Para torear con arte se requiere de un inmenso valor. En este sentido, Morante, con el sustento de su sobrado y sereno arrojo, ha hilado fino a lo largo de 37 años de fulgurante trayectoria. Es el torero de arte con más regularidad de la historia.
Por la mañana también había toreado en Madrid en el festival a beneficio del monumento a Antoñete que mencioné líneas arriba. Ponerlo a torear dos veces el mismo día en la misma plaza, una de corto y otra de luces, es una genialidad empresarial. Despedirse de repente, sin avisarlo, es un pronto que nos deja a los aficionados en un estado de orfandad, tristes y desmotivados.
Decir adiós de súbito ya lo había hecho Carlos Arruza en la Plaza México el 10 de febrero de 1952. Esa tarde alternaba con el cordobés José María Martorell y el norteño Humberto Moro, con toros de Tequisquiapan y Ernesto Cuevas. Sin decir agua va, tras pasaportar al cuarto del festejo, “El Ciclón” avanzó a los medios, se llevó la mano a la nuca, se desprendió el añadido y lo mostró al sorprendido gentío.

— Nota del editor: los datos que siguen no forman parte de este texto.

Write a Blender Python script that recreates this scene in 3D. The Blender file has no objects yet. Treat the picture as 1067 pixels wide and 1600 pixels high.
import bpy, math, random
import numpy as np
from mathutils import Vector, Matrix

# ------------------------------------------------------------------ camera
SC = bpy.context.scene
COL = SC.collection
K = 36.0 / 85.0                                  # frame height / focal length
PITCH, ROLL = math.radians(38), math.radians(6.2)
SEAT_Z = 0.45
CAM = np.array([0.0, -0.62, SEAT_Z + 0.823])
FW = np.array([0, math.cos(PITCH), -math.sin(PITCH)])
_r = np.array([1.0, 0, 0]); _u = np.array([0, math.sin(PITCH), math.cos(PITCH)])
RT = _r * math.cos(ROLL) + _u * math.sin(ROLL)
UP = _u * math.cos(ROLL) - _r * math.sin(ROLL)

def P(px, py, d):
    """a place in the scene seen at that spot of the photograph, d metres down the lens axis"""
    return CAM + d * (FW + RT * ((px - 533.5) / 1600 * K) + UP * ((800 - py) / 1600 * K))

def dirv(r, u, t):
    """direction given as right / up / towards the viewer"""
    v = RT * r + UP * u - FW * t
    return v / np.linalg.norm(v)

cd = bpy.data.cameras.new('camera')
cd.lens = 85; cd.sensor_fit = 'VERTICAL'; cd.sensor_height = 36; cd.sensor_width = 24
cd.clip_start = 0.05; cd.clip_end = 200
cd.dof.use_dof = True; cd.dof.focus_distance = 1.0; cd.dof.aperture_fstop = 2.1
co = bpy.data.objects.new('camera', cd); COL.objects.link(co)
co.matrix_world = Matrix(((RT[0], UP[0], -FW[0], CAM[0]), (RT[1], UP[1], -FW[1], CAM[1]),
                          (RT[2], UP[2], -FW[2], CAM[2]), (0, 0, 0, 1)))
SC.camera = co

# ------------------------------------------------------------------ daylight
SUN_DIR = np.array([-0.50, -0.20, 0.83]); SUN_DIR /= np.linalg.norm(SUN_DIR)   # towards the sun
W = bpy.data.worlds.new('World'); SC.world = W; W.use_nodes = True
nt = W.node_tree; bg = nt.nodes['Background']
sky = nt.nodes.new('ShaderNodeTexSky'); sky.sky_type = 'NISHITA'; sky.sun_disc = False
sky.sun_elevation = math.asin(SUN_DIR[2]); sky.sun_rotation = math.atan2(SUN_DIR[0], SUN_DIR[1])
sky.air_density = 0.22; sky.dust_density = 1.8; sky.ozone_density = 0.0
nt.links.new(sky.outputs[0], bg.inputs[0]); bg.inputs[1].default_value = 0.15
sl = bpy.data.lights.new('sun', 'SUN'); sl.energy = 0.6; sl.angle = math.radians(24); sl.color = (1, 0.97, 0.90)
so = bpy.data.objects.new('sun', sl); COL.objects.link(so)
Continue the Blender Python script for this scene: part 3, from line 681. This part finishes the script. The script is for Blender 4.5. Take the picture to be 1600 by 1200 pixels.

Haber disfrutado tantas faenas del maestro de La Puebla del Río es un privilegio inconmensurable que nos ha colmado el espíritu. Aunque nos pese a sus partidarios, deseo que no regrese a los ruedos como tantos diestros en la historia, para no entrar a un juego lastimero, para no desvirtuar las pesadas lágrimas que lloró ayer en el coso titular del mundo, antes de que su redondel se convirtiera en un maremágnum de grandes proporciones.